Ora: a parte il fatto che non tutte le tradizioni meritano di essere preservate – chi si ricorda il violento paternalismo di certe famiglie di un tempo, non solo contadine, capirà di cosa parlo – secondo me non è così che si difende il dialetto. Utilizzarlo come grammofono di un remoto e venerando passato, ingessarlo in corsetti tirati su alla bell’e meglio per farne un monumento a un Ticino che non è più (e probabilmente non è mai stato), puzza di quell’andazzo che lo storico inglese Eric Hobsbawm definì “l’invenzione della tradizione”: la creazione di miti fondativi farlocchi, studiati ex post per alimentare un’ideologia nazionalista. Buoni per inoculare quell’identitarismo da zoccoletti e boccalino che un tempo si ammanniva solo ai turisti di passaggio. O al massimo per vendere qualche yogurt e formaggino, come dimostra il ‘rebranding’ goffamente dialettizzato di certi prodotti della grande distribuzione.

La premessa alla mozione – scritta in un italiano che richiederebbe ben più urgenti doposcuola – è esplicita: “Il dialetto è purtroppo in crisi da parecchi anni, in particolare tra le nuove generazioni che è sempre meno parlato (sic). Eppure fa parte della nostra identità territoriale e locale e delle nostre tradizioni”. Ma se è così, perché cercare di conservarlo artificialmente, a colpi di gesso sulla lavagna? Sa tanto di quella che Hobsbawm denunciava come “una serie di pratiche governate da un rituale di natura simbolica, che cercano di inculcare certi valori e norme comportamentali per ripetizione, insinuando automaticamente una continuità col passato”.

Dialetto istituzionale

Ma una lingua viva non è un rituale promosso dalle istituzioni (le istituzioni possono studiare una lingua, ed è bene che lo facciano, ma non propagandarla: lo sa bene il nostro Centro di dialettologia, con buona pace dei suoi detrattori; che sono poi in parte gli stessi che si spacciano ora per veri difensori del dialetto). Il dialetto ticinese gode comunque di buona salute rispetto a molti dialetti di area italofona.
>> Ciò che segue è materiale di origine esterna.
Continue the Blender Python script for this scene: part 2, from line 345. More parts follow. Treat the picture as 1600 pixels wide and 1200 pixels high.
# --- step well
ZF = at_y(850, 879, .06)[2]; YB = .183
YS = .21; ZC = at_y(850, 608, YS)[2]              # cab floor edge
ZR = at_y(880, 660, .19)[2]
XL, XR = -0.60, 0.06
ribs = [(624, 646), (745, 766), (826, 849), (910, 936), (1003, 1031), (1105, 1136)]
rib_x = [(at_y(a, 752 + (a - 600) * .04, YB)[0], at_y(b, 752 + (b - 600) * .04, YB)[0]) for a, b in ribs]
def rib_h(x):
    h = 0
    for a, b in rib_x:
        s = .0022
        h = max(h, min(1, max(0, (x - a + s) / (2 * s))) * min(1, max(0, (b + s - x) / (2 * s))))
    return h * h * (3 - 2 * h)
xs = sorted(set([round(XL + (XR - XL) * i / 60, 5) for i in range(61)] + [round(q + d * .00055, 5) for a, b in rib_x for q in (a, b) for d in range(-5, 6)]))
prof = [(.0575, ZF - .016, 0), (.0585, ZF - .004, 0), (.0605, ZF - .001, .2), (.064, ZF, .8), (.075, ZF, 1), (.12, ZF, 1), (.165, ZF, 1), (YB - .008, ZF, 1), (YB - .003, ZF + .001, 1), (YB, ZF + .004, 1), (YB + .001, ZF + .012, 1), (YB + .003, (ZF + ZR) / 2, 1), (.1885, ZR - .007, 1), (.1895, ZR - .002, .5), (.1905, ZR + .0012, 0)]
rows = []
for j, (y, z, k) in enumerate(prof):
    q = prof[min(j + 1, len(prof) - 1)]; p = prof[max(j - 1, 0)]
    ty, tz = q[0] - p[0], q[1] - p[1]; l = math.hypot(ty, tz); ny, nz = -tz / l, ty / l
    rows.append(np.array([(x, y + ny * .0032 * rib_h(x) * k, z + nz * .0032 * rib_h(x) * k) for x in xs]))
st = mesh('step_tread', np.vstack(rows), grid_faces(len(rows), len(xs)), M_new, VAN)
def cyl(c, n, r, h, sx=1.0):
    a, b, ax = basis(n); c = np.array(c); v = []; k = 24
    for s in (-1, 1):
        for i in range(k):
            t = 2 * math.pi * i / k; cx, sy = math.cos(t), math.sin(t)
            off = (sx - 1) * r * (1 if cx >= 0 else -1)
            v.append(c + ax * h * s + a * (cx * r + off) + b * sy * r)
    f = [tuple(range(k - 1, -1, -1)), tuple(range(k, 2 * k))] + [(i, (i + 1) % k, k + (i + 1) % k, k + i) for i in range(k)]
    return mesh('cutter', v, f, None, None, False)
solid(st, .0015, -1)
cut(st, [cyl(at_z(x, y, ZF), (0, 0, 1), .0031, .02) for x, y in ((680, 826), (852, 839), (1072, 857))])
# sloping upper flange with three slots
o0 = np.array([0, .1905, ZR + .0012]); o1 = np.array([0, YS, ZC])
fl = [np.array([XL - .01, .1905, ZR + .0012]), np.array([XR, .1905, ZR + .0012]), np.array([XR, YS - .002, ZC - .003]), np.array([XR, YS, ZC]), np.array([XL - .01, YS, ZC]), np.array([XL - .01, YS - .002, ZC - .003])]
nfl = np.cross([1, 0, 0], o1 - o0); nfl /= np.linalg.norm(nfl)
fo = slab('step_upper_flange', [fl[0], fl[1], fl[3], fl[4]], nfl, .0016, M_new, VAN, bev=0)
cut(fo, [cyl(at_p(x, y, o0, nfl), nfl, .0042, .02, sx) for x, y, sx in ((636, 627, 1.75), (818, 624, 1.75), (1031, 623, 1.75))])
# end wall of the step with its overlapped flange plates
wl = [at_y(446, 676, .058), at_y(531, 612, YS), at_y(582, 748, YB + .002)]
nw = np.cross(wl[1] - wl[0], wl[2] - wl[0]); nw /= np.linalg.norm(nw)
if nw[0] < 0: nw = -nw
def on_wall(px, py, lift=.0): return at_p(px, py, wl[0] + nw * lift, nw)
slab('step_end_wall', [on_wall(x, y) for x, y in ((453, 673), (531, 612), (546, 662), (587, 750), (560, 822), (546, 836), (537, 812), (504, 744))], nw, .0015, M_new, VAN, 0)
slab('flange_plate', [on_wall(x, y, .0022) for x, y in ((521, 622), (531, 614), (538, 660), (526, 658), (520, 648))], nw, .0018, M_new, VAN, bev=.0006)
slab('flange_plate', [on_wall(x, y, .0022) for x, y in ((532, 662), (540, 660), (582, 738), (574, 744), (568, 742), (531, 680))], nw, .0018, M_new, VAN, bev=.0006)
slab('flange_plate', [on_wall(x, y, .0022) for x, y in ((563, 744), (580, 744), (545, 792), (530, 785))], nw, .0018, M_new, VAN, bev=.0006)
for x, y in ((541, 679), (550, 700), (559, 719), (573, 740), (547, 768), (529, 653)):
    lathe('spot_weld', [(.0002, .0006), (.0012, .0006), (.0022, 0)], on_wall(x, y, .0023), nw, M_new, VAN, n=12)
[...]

E se un giorno dovesse sparire, sarà perché la composizione sociale è cambiata in modo tale da renderlo obsoleto: questa, in realtà, è la paura nostalgica sulla quale incassano voti certi reazionari. Ma anche il greco classico (anch’esso in realtà un coacervo di dialetti) a un certo punto scomparve: la storia non si blocca di certo con l’imbalsamazione linguistica.

E poi, che dialetto si può mai insegnare, a scuola? Impossibile indovinare una didattica che sposi tutte le differenze fra un paesino e l’altro, se non creando un dialetto ‘della ferrovia’. Cioè inventato, appunto. A differenza di quello, vivo e vivente, che si impara solo tenendo le orecchie bene aperte e parlando col prossimo.

Facciano dunque attenzione, i benintenzionati che supportano certi progetti pensando forse che “tanto male non fanno”. È chiaro che in Ticino, come altrove, populismi sempre più forti brandiscono l’arma del dialetto solo per consolidare il fronte di un presunto patriottismo. Ma il patriottismo – ce l’hanno insegnato Samuel Johnson e lo Stanley Kubrick di ‘Orizzonti di gloria’– è “l’ultimo rifugio delle canaglie”.